Thierry Hasse: Is the U.S. economy bound for the perfect soft landing?

Once again, “dip buyers” in U.S. equity markets were vindicated last week. The S&P 500 Index, a measure of broad market performance, had its best week of the year, continuing an impressive market comeback from the sharp sell-off experienced at the beginning of August.

Chief Investment Officer Thierry Hasse
One explanation for the sharp sell-off of risk assets at the beginning of the month was the notion that the U.S. economy was experiencing a significant slowdown, with the slowly rising U.S. unemployment rate potentially signaling an imminent recession. But Walmart provided solid reassurance regarding the health of the U.S. consumer. The nation’s largest retailer reported strong financial results that exceeded the estimates of Wall Street analysts. “We are seeing that the consumer continues to be discerning, choiceful and value seeking” in its purchase decisions and that “we are not seeing any incremental fraying of our consumer health,” Walmart’s chief financial officer said during the company’s Aug. 15 earnings call.
Shares of Walmart – which incidentally is a core holding of the Elevage Partners equity portfolio due to the retailer’s strong financial performance, ability to gain market share and a growing online presence – closed the week up about 40% for the year to date.
The retail sales report released by the Commerce Department provided additional evidence of the U.S. consumer resilience, increasing 1% in July from the previous month. Once again the ability for the U.S. consumer to shop was demonstrated and the discussion about a recession stopped. We are back to the perfect soft landing scenario for the U.S. economy.
It’s hard to believe but after seven straight positive sessions, the S&P 500 closed the week at 5,554, only 2% below its record of July 17. Fixed income markets have settled into a new lower trading range as the Federal Reserve will most likely start to reduce interest rates in September. The only debate among fixed income market participants is whether the Federal Reserve should reduce the Fed Fund rate by 0.25% or 0.5%.

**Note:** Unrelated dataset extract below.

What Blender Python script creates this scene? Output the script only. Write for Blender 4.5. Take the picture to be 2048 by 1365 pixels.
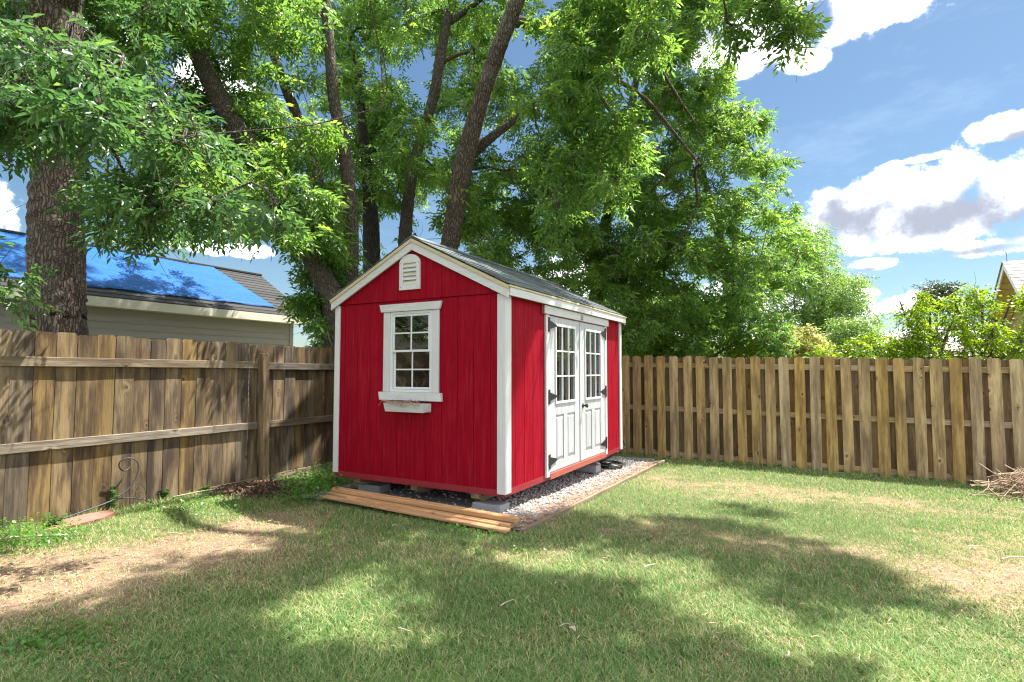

This week is the beginning of the traditional summer slowdown before the long Labor Day weekend. Stock market volumes are typically much lower and trading desks have limited staffing. But all eyes will be on the 2024 Economic Policy Symposium to be held from Aug. 22-24 in Jackson Hole, Wyo. This three-day annual international conference hosted by the Federal Reserve is attended by central bankers from around the world. The main discussion this year will be “Reassessing the Effectiveness of Transmission of Monetary Policy” – a dry subject if there is one! However, this year’s edition will be of critical importance as the Federal Reserve chairman is expected to provide the road map for the next phase of the U.S. monetary policy.